In the novel Hard Times, Mr James Harthouse, a
Lucifer-figure in the languid guise of a swell, invites Tom (his quarry) up to his
rooms, to begin the course of moral seduction, and to continue the process of
depravation so well-begun by the young man’s narrowly nominalist pedagogic
antecedents. He offers him a
smoke, and then
a cooling drink adapted to the
weather, but not so weak as cool.
Which is to say:
a stiff one.
This sentence is a gem of compression, and a wonder of
indirection. Even knowing its
implicated meaning, you are not quite certain how the trick was done. And here, moreover -- and what
lifts this effect above the level of mere elegance -- the semantico-syntax
perfectly mirrors the method of the Devil when first he approaches his prey
(and before you have signed your soul away in blood): smooth, suave, but always just a bit óff in ways you can’t quite put your finger
on.
I attempted such effects myself, with increasing brazenness,
in a series of detective stories (I Don’t Do Divorce Cases and
subsequent productions), in which the client who shows up at the detective’s
door has been effectively sent by
the Devil, and who is later, ever more clearly, the Devil himself.
~
However, I am no credentialed theologian, but only an LPL (Licensed Practical Linguist), and so
must leave off such speculations and return, like some reverse Cincinnatus, to
my own field, and attend to the furrow which is mine to plow: to wit, the linguistics of the thing.

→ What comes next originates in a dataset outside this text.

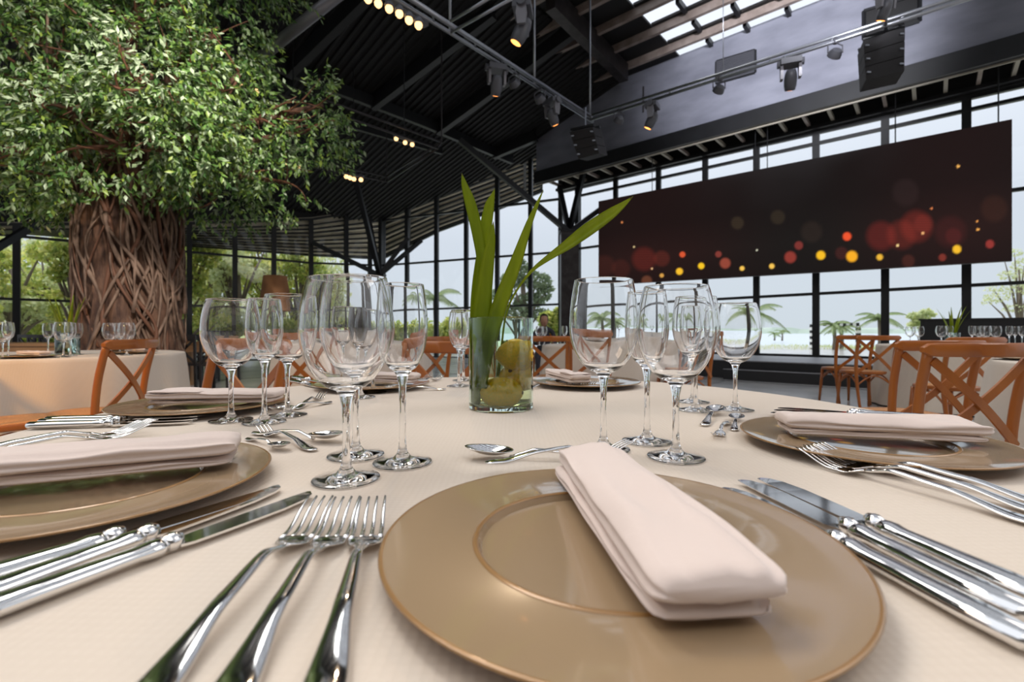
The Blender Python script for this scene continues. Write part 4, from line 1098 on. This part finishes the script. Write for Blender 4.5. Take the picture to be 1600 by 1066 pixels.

This “not so weak as cool” is an example of one type of qualitative comparison: rather than
assessing two items quantitatively along a single dimension (as, “John is
taller than Bill”), it assesses a single item in two contrasting dimensions,
as:
longer than it is wide
more sinned-against than sinning
more clever than scrupulous
more clever than scrupulous
The more usual syntax in a case like ours, is “not so much X as Y”, but the abbreviated
version may occasionally be found in writing that strives for elegance:
Van Dine, The Bishop Murder Case (1928):
"`Did you find [it] difficult?' -- `Not so difficult as tricky.'" (i.e., not so much...)

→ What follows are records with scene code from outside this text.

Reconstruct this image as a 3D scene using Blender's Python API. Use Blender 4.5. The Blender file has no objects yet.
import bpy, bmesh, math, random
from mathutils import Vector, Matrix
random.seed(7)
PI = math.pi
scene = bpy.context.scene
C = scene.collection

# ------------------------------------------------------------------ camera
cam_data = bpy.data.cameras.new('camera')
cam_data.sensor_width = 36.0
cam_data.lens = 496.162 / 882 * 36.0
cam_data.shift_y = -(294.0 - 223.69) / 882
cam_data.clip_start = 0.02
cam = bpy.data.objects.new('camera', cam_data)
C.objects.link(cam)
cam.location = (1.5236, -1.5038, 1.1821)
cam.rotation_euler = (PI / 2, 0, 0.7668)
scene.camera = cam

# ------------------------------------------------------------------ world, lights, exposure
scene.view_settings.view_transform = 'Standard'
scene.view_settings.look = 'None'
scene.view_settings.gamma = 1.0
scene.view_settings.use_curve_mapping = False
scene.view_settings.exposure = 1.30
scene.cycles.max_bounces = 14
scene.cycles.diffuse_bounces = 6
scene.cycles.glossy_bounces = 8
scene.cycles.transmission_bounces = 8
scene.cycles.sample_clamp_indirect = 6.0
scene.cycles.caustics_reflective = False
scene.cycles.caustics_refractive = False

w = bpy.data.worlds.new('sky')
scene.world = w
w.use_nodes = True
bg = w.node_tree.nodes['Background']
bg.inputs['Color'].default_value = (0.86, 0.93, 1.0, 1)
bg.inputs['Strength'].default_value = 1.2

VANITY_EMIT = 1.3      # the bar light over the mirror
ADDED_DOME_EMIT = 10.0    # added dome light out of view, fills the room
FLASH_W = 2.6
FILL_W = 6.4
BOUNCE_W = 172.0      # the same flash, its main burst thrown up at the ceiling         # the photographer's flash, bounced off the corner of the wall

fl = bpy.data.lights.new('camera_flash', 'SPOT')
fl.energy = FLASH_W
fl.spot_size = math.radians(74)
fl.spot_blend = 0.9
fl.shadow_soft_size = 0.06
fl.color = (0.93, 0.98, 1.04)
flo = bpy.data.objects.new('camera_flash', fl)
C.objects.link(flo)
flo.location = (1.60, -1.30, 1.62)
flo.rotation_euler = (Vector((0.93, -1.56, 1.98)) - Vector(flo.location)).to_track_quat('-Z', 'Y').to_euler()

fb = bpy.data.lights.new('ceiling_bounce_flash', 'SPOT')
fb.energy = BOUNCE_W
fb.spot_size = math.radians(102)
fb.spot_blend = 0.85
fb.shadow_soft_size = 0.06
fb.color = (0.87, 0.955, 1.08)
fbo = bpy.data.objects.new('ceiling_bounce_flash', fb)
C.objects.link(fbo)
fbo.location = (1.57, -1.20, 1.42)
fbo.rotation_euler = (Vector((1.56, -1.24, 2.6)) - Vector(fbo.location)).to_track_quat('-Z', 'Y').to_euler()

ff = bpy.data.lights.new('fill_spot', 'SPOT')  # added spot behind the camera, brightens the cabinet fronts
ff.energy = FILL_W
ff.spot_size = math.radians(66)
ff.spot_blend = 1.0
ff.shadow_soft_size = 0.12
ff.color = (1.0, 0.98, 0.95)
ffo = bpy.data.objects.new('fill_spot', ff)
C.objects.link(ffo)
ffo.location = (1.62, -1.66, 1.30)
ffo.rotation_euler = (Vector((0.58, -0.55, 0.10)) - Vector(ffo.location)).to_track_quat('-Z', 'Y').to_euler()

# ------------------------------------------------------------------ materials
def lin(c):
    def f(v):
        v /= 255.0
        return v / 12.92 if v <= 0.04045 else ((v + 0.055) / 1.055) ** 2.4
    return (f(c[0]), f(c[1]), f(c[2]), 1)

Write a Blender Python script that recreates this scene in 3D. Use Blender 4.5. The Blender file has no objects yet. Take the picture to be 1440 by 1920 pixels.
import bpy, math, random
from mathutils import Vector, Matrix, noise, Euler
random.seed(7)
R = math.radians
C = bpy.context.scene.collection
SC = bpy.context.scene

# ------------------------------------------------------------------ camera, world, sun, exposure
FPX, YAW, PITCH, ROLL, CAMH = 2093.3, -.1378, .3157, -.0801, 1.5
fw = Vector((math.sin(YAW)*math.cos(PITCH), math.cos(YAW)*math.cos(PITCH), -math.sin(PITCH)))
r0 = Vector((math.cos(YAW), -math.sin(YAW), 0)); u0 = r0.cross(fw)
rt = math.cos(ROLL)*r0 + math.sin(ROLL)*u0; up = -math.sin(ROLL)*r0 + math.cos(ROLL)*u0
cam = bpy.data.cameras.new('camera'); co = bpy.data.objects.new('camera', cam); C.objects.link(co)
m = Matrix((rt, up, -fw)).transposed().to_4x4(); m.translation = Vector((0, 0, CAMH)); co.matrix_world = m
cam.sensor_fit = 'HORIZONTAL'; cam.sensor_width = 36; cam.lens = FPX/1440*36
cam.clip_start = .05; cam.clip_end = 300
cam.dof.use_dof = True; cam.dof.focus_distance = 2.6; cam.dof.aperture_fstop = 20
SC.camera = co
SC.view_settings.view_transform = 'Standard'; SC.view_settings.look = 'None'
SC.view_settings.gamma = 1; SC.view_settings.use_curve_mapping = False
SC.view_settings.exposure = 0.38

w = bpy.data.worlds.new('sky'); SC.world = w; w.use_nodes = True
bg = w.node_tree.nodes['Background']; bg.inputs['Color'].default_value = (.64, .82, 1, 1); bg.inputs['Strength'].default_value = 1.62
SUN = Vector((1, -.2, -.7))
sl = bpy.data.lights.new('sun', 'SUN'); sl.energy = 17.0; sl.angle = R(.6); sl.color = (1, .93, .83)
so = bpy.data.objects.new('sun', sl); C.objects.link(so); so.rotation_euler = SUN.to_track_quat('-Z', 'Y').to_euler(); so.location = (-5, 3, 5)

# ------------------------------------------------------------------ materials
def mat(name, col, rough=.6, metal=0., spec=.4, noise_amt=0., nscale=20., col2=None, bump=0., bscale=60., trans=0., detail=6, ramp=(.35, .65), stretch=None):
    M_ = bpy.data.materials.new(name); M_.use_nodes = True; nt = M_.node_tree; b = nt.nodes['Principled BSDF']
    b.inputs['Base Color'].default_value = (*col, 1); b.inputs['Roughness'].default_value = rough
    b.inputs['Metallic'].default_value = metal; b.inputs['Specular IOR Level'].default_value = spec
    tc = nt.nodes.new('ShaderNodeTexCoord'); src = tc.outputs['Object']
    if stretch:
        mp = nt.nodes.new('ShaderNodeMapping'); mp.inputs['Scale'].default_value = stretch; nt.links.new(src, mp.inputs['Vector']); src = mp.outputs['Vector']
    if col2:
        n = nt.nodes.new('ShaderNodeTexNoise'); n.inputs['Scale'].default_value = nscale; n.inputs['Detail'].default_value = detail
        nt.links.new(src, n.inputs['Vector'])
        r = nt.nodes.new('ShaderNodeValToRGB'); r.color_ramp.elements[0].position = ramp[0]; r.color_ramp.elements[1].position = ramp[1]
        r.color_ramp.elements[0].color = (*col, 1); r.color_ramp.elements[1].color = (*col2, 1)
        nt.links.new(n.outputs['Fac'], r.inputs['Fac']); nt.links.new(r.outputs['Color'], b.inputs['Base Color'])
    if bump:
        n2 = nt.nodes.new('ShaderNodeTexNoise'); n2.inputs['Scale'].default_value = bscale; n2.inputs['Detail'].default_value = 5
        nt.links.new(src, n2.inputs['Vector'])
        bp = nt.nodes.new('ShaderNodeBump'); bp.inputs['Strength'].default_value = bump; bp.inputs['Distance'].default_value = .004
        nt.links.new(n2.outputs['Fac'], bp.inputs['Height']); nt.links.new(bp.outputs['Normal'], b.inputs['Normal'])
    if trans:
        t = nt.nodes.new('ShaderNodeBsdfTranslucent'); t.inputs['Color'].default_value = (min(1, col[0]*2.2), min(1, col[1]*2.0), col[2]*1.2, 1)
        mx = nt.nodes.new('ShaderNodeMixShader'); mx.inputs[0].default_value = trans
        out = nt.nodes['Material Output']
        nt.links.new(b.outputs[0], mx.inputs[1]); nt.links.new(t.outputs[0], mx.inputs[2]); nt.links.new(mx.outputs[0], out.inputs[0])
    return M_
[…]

"`Did you find [it] difficult?' -- `Not so difficult as tricky.'" (i.e., not so much...)
However, our two examples differ in the details of their
semantics. In the Van Dine
quotation, it really means: “I
wouldn’t really describe it with your word difficult; the word tricky, while semantically related, better meets the case”. That is to say, we are still in a sense moving in a
single dimension of assessment (albeit one qualitatively rather than
quantitatively graded), and are groping for the mot juste. In the Dickens mot, by contrast, there are genuinely two distinct dimensions of
assessment -- the temperature vs. the alcoholic strength of the drink -- and
both designations are juste; the relative placement along these
separate scales is indicated by the comparison. The Dickensian case really does differ from the Van Dinean,
and this is reflected in its syntactic possibilities: the Van Dine example could equally well have been phrased “not
so much `difficult’ as ‘tricky’ ”, whereas the one from Dickens could not be
similarly rephrased -- “not so much ‘weak’ as ‘cool’”, which does mean
something but means something quite different.